Certainly not for the faint of heart, because as you shimmy over the clay, trying to get a foothold onto the stalagmites and a somewhat firm grip onto the slippery stalactites, you will be wondering why on earth you signed up for this crazy adventure. That is until those tiny tunnels lead you into a large opening where your guide will ask you to simply sit. As you marvel at the grandeur before you, you will slowly, one by one, turn off the lights on your helmets. And it is there, in the absence of light, which is darker than the darkest night you can imagine, that you will understand that this crazy adventure has taken you into unchartered and eye-opening territory. And as you are hosing down your boots at the end of your 2 hour tour, you will be mentally checking your calendar to plan another trip to Genga’s Grotte di Frasassi.

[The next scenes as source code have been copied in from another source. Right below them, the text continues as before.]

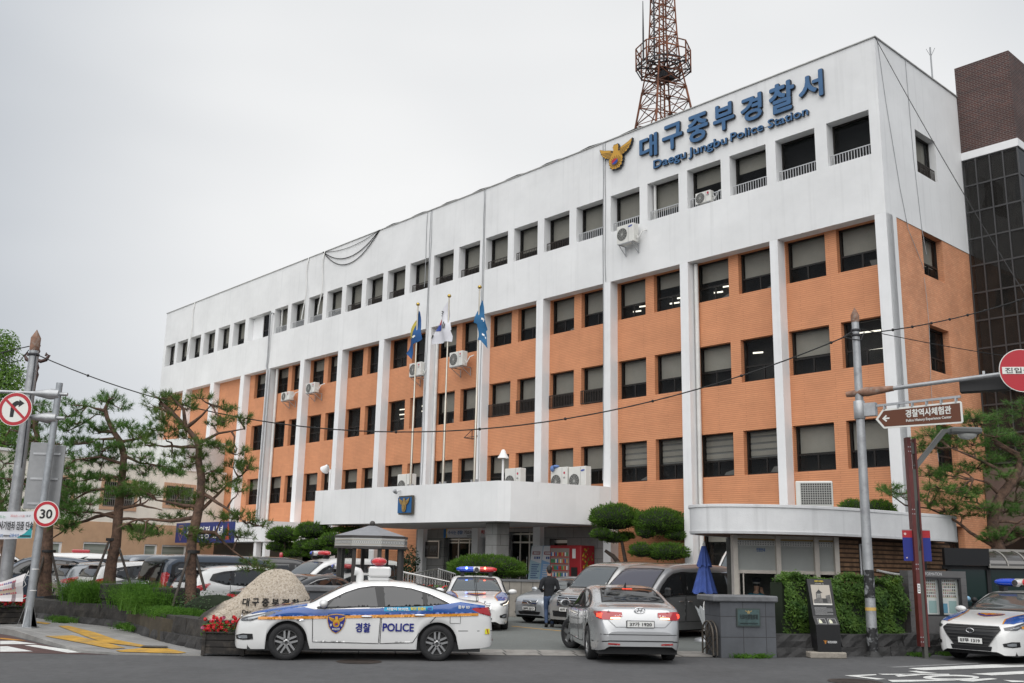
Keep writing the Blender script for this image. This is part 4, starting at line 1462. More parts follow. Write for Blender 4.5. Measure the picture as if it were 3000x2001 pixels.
def police_sedan(c, hero=False):
 for sd in (1, -1):
  D = (0, -sd, 0)
  X = c.X
  P = lambda pts: [(X(t), 0, z * c.sz) for t, z in pts]
  mb = MB()
  zl = lambda t: .715 + .028 * t
  up = [(4.70, 1.03), (4.5, 1.055), (4.2, 1.095), (4.06, 1.075), (3.9, 1.05), (3.4, .99), (2.5, .955), (1.9, .935), (1.44, .925), (1.25, .965), (.95, .93), (.6, .87), (.3, .78)]
  lo = [(t, zl(t) + .05) for t in (.45, 1.0, 1.7, 2.5, 3.3, 4.1, 4.5)]
  c.sk.panel(mb, P(lo + [(4.62, .9)] + up), D, .0070, 0, .06)
  ol = [(t, zl(t)) for t in (.42, 1.0, 1.7, 2.5, 3.3, 4.1, 4.55)]
  c.sk.panel(mb, P(ol + [(t, z + .052) for t, z in reversed(ol)]), D, .0105, 1, .05)
  mb.build('livery_stripe', [M_POLB, M_POLO], c.root)
  # bonnet flank seen from above
  mb = MB()
  pt = [(.22, .60), (.5, .52), (.9, .58), (1.3, .70), (1.3, .88), (.9, .90), (.55, .87), (.3, .78)]
  c.sk.panel(mb, [(X(t), sd * y * c.sy, 1) for t, y in pt], (0, 0, -1), .005, 0, .08)
  c.sk.line(mb, [(X(t), sd * y * c.sy, 1) for t, y in pt[:4]], (0, 0, -1), .03, .007, 1)
  mb.build('bonnet_stripe', [M_POLB, M_POLO], c.root)
  side_shield(c, 1.86, .67 * c.sz, sd)
  mb = MB()
  xd = V((-sd, 0, 0))
  c.sk.text(mb, '경찰', V((X(2.36), 0, .605 * c.sz)), xd, Z1, .27, .165, D, .008, 0, .03)
  c.sk.text(mb, 'POLICE', V((X(3.02), 0, .615 * c.sz)), xd, Z1, .58, .14, D, .008, 0, .04)
  mb.build('lettering', M_POLN, c.root)
  mb = MB()
  c.sk.text(mb, '중부 03', V((X(4.26), 0, 1.0 * c.sz)), xd, Z1, .22, .055, D, .009, 0, .03)
  c.sk.panel(mb, P([(2.74, .905), (3.66, .935), (3.66, 1.01), (2.74, .98)]), D, .0095, 1, .08)
  c.sk.text(mb, '사람이 보이면,', V((X(3.0), 0, .95 * c.sz)), xd, Z1 + xd * -.03, .42, .055, D, .0115, 0, .04)
  c.sk.text(mb, '일단 멈춤!!', V((X(3.38), 0, .965 * c.sz)), xd, Z1, .28, .055, D, .0115, 2, .04)
  c.sk.panel(mb, P([(3.56, .945), (3.64, .95), (3.64, .99), (3.56, .985)]), D, .0115, 3, .08)
  mb.build('sticker', [M_WHITEP, mat('sticker_sky', (.02, .32, .55), .4), mat('sticker_gold', (.8, .62, .05), .4), mat('sticker_navy', (.02, .06, .3), .4)], c.root)
 # bonnet shield
 mb = MB()
 sh = [(.62, 0), (.70, .14), (.82, .27), (.94, .3), (1.0, .24), (1.02, 0), (1.0, -.24), (.94, -.3), (.82, -.27), (.70, -.14)]
 c.sk.panel(mb, [(c.X(t), y, 1) for t, y in sh], (0, 0, -1), .006, 1, .07)
 c.sk.panel(mb, [(c.X(.83 + (t - .83) * .88), y * .93, 1) for t, y in sh], (0, 0, -1), .008, 0, .07)
 wing = [(.72, 0), (.80, .1), (.86, .22), (.97, .24), (.93, .1), (.98, 0), (.93, -.1), (.97, -.24), (.86, -.22), (.80, -.1)]
 c.sk.panel(mb, [(c.X(t), y, 1) for t, y in wing], (0, 0, -1), .010, 1, .07)
 c.sk.panel(mb, [(c.X(.82 + .04 * cos(a)), .05 * sin(a), 1) for a in [2 * pi * k / 12 for k in range(12)]], (0, 0, -1), .012, 2, .05)
 mb.build('bonnet_shield', [M_POLN, M_POLO, M_RED], c.root)

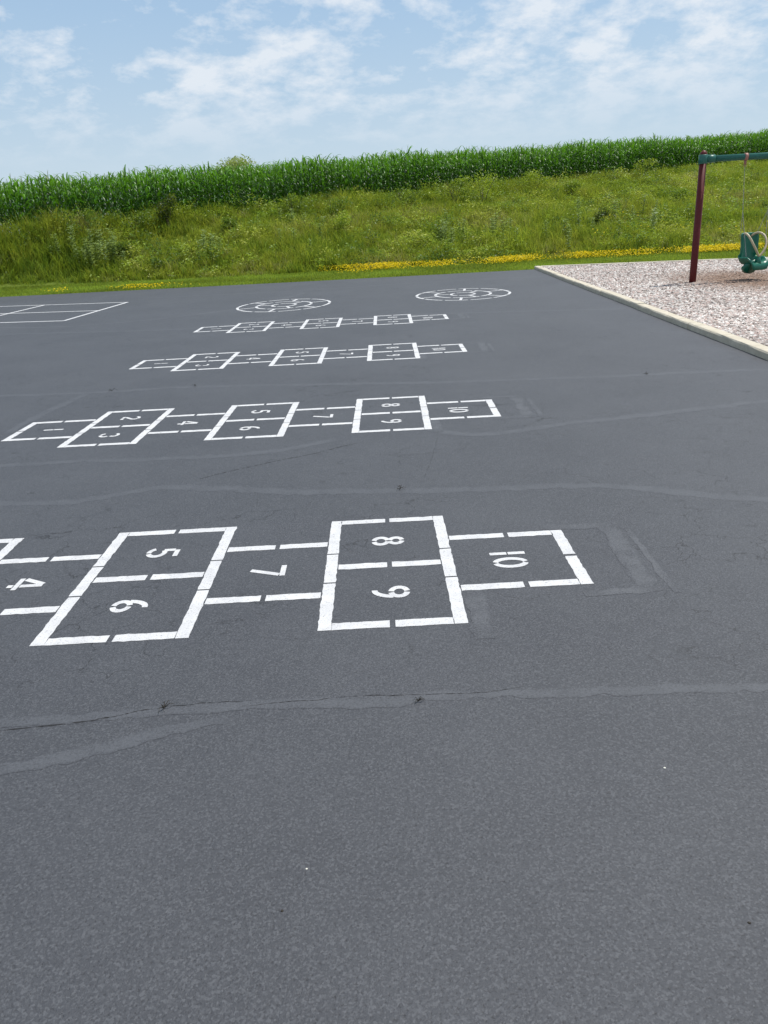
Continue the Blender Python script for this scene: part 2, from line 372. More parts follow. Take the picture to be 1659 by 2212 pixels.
for row in range(11):
    xs=np.arange(-20,34,.15 if row<4 else .19); xs=xs+rng.normal(0,.03,len(xs))
    for x_ in xs:
        y_=float(yf(x_))+.4+row*.76*1.17+rng.normal(0,.05)+.15*math.sin(x_*.35)
        if abs(x_)>.53*y_+2: continue
        v,f,c=protos[rng.integers(0,12)]
        a=rng.uniform(0,6.28);s=rng.uniform(.95,1.05)*(1+.02*math.sin(x_*.5+1)+.015*math.sin(x_*1.7))*(.92 if row==0 else 1)*(1-.05*np.clip((-x_-4)/10,0,1))
        ca,sa=math.cos(a)*s,math.sin(a)*s
        P=np.stack([v[:,0]*ca-v[:,1]*sa+x_,v[:,0]*sa+v[:,1]*ca+y_,v[:,2]*s*1.07+float(gz(x_,y_))],1)
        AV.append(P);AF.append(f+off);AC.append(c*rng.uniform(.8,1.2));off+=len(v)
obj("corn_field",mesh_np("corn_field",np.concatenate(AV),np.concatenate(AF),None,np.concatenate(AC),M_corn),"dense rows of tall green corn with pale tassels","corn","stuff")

def leafcloud(cx,cy,cz,rx,rz,n,size,col,lob=6):
    cen=[(random.gauss(0,.45),random.gauss(0,.45),random.uniform(-.5,.6),random.uniform(.35,.6)) for _ in range(lob)]
    P=np.zeros((n,4,3));C=np.zeros((n,4,3))
    for i in range(n):
        c=cen[i%lob]; d=rng.normal(0,1,3);d/=np.linalg.norm(d); r=c[3]*rng.random()**.4
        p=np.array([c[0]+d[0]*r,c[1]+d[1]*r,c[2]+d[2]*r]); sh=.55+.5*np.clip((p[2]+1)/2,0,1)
        p=p*np.array([rx,rx,rz])+np.array([cx,cy,cz])
        a=rng.normal(0,1,3);a/=np.linalg.norm(a);b=np.cross(a,rng.normal(0,1,3));b/=np.linalg.norm(b)
        s=size*rng.uniform(.6,1.3)
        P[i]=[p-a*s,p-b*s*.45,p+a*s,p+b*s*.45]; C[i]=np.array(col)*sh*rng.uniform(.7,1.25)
    return P.reshape(-1,3),np.arange(n*4).reshape(n,4),C.reshape(-1,3)
def shrub(bearing,Yd,w,h,col,label,n=900):
    x_=bearing*Yd; z_=float(gz(x_,Yd)); col=(col[0]*2.1,col[1]*2.2,col[2]*1.3)
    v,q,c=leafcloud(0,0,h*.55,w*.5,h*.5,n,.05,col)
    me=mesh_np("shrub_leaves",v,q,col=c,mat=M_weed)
    m=MB()
    for k in range(6):
        a=random.uniform(0,6.28);r=w*.3
        m.tube([(0,0,-.05),(math.cos(a)*r*.4,math.sin(a)*r*.4,h*.4),(math.cos(a)*r,math.sin(a)*r,h*.85)],[.014,.009,.004],5)
    root=obj("shrub",m.mesh("shrub_stems",M_bark),label,"shrub",loc=(x_,Yd,z_))
    obj("foliage",me,parent=root)
B=lambda px:-.459+.000556*px
def onfront(px,back):
    b=B(px); return 39.5/(1-.6*b)-back
for px,Yd,w,h,col,lab in [(365,onfront(365,.8),1.1,1.35,(.015,.03,.006),"dark green bushy shrub at the corn edge"),
    (170,onfront(170,.7),1.5,1.1,(.05,.085,.015),"leafy green shrub in front of corn"),(290,onfront(290,.8),1.2,1.0,(.06,.095,.018),"leafy green shrub in front of corn"),
    (640,onfront(640,1.5),1.6,1.1,(.08,.12,.02),"leafy weed shrub at the corn edge"),(1050,onfront(1050,4),2.2,1.5,(.13,.17,.02),"yellow green leafy shrub on the bank"),
    (990,onfront(990,3),1.5,1.3,(.11,.15,.02),"yellow green leafy shrub on the bank"),(1160,onfront(1160,3),1.9,1.3,(.13,.17,.02),"yellow green leafy shrub on the bank"),
    (750,33,1.2,.95,(.16,.20,.03),"pale yellow green weedy bush in tall grass"),(730,36,1.3,.8,(.07,.11,.02),"leafy weed shrub on the bank"),
    (880,38,1.4,1.0,(.09,.13,.02),"leafy weed shrub on the bank"),(1390,onfront(1390,2),2.4,1.4,(.13,.17,.025),"yellow green leafy shrub on the bank"),
    (1310,33,1.0,.8,(.03,.05,.012),"dark weedy bush in tall grass"),(500,33,1.0,.7,(.07,.11,.02),"leafy weed shrub on the bank"),
    (250,30.3,.9,.7,(.05,.08,.02),"low weedy bush in tall grass"),(1240,40,1.3,.9,(.10,.14,.02),"leafy weed shrub on the bank"),
    (600,35,1.2,.7,(.10,.15,.02),"pale weedy bush in tall grass"),(350,29.2,1.2,.5,(.04,.07,.015),"low weedy bush at the bank foot"),
    (1550,44,1.6,.9,(.12,.16,.02),"yellow green leafy shrub on the bank"),(1480,38,1.4,.8,(.08,.12,.02),"leafy weed shrub on the bank")]:
    shrub(B(px),Yd,w,h,col,lab)
def weed_mesh(i):
    V=[];F=[];C=[]
    H=random.uniform(.8,1.05)
    for s_ in range(2):
        ox,oy=random.uniform(-.1,.1),random.uniform(-.1,.1)
        k=len(V)
        for zz,r in ((0,.008),(H,.004)):
            for a in range(3): V.append((ox+math.cos(a*2.1)*r,oy+math.sin(a*2.1)*r,zz)); C.append((.16,.19,.08))
        for a in range(3): F.append((k+a,k+(a+1)%3,k+3+(a+1)%3,k+3+a))
        for j in range(9):
            for side in (0,math.pi):
                az=j*1.57+side+random.uniform(-.3,.3);g=random.uniform(.8,1.2)
                v,f,c=leafstrip(az,.2+j*(H-.2)/9,random.uniform(.13,.2),.065,random.uniform(.5,1.0),.8,2,(.24*g,.34*g,.12*g))
                n0=len(V);V.extend([(p[0]+ox,p[1]+oy,p[2]) for p in v]);F.extend([tuple(q+n0 for q in g_) for g_ in f]);C.extend(c)
    return mesh_np("milkweed",np.array(V),np.array(F),None,np.array(C),M_weed)
wm=[weed_mesh(i) for i in range(4)]
spots=[(180,250,29.5,31,26),(420,470,29.5,31,8),(960,1010,30,33,10),(1050,1150,30,33,8),(560,700,30,35,10),(1250,1450,30,36,12),(80,180,29.5,31,8),(1180,1240,29,31,4)]
for a,b,ya_,yb_,n in spots:
    for _ in range(n):
        px=random.uniform(a,b);Yd=random.uniform(ya_,yb_);x_=B(px)*Yd
        if Yd<float(y0(x_))+.2: Yd=float(y0(x_))+.3
        o=obj("milkweed_plant",random.choice(wm),"upright broad leaved weed in tall bank grass","weed",group="milkweeds scattered on the grass bank",loc=(x_,Yd,float(gz(x_,Yd))))
        o.rotation_euler=(random.uniform(-.1,.1),random.uniform(-.1,.1),random.uniform(0,6.28)); s=random.uniform(.75,1.1);o.scale=(s,s,s)
tx_,ty_=-11.9,70.;tz_=float(gz(tx_,ty_))
m=MB(); m.tube([(0,0,-.2),(.05,0,1.5),(0,.05,2.9),(.05,0,4.5)],[.16,.13,.09,.03],8)
for k in range(6):
    a=k*1.05;m.tube([(0,0,1.6+k*.3),(math.cos(a)*.8,math.sin(a)*.8,2.6+k*.3),(math.cos(a)*1.2,math.sin(a)*1.2,3.2+k*.25)],[.06,.03,.012],5)
tree=obj("small_tree",None,"small yellow green tree rising behind the corn","tree",loc=(tx_,ty_,tz_))
obj("trunk",m.mesh("trunk",M_bark),parent=tree)
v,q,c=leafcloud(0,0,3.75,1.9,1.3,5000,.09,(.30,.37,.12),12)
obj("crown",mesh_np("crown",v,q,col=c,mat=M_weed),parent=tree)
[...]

All photos are courtesy and copyright of Piero Principi. Many thanks to Piero and the Consorzio Frasassi!

Enrica Frulla

by Enrica Frulla

Enrica was born in Italy, raised in the United States and is now living in Senigallia, on the coast of the beautiful Le Marche region. A marketing consultant in a past life, Enrica is now a freelance translator. Recently, her creativity and passion for telling people what to do has also  “translated” into an event planning business. www.besteventlab.com

7 Responses to “Le Grotte di Frasassi”

  1. Evanne

    Marvelous story, Enrica. If only I weren’t claustrophobic, I’d surely join a tour there.

    Reply
  2. louise

    Good grief! What a place. Never in a thousand years would I ever go slipping around on those rocks. Yet, how wonderful to have experienced it through you, Enrica. Many thanks for sharing this with the faint of heart.

    Reply
  3. GAIL Schomer

    Did you know there are ‘Italian’ Fox & Beaver who make their homes underground ? What a palace for our animal friends. :)

    Reply
  4. As if Italy itself does not have enough beauty above ground now we find out about the beauties that are below. One could not visit for a day or a month trying to capture all the beauty and wonder she holds. It would certainly take a lifetime to explore her richness. Great article and I know if I was in this group I would have brought my camera along.

    Reply
  5. My introduction to caves was Mammoth Cave in 1972, on a geology field trip during college. It wasn’t on the original itinerary but we had time and the professor wanted us to see it. (Thankfully this was on a level surface with a guide, and a big open space with benches of sorts.) We had the exact same experience of lights-out and utter blackness. Not only that, but our sense of hearing was also affected because there was absolutely no ambient noise other than our tentative breathing. I’ve been a National Park and cave junkie ever since — with limits, meaning I need a pedestrian-friendly path, emergency exits, and, in the case of Carlsbad, the elevator was nice for those who didn’t want to hike back up. (Gift shops are nice too.) To experience heart-stopping squeeze-gut crawling from the safety of your armchair, and read a truly terrifying story, try “Blind Descent” (by Nevada Barr, who uses National Parks as the geographic base for her novels). The story is set in a newly-discovered area within the Lechuguilla Cave system of Carlsbad, in southern New Mexico. A “helpful” map of the system is included, making the story even more gut-clenching. I read this JUST AFTER going to Carlsbad. I am ever thankful that I decided against the guided “crawling” cave adventure. Go to the Carlsbad website; that’s on the home page: http://www.nps.gov/cave/index.htm. (This also has a helpful “find a park” link.) The “Ranger Guided Cave Tours” has a most inspiring photo.

    Reply
  6. Enrica

    Thanks, everyone, for the amazing comments! Italian Notebook readers are the best. Tom, I am not sure your camera would survive the “percorso Speleologico” :)
    Evanne and Louise, the spelunking tour is just one of the tours you can take in the Grotte. There are also tour guides that take you through the caves on lit walkways that are definitely “pedestrian-friendly”, to quote Ginny.
    And Ginny, I have always wanted to go to the Carlsbad caves!

    Reply
  7. Giuseppe Spano
    Giuseppe Spano

    This world in which we live is so amazing, the created wonders never cease to astonish. Italy is most fortunate to have mre than it’s share of the beauty of God’s hand.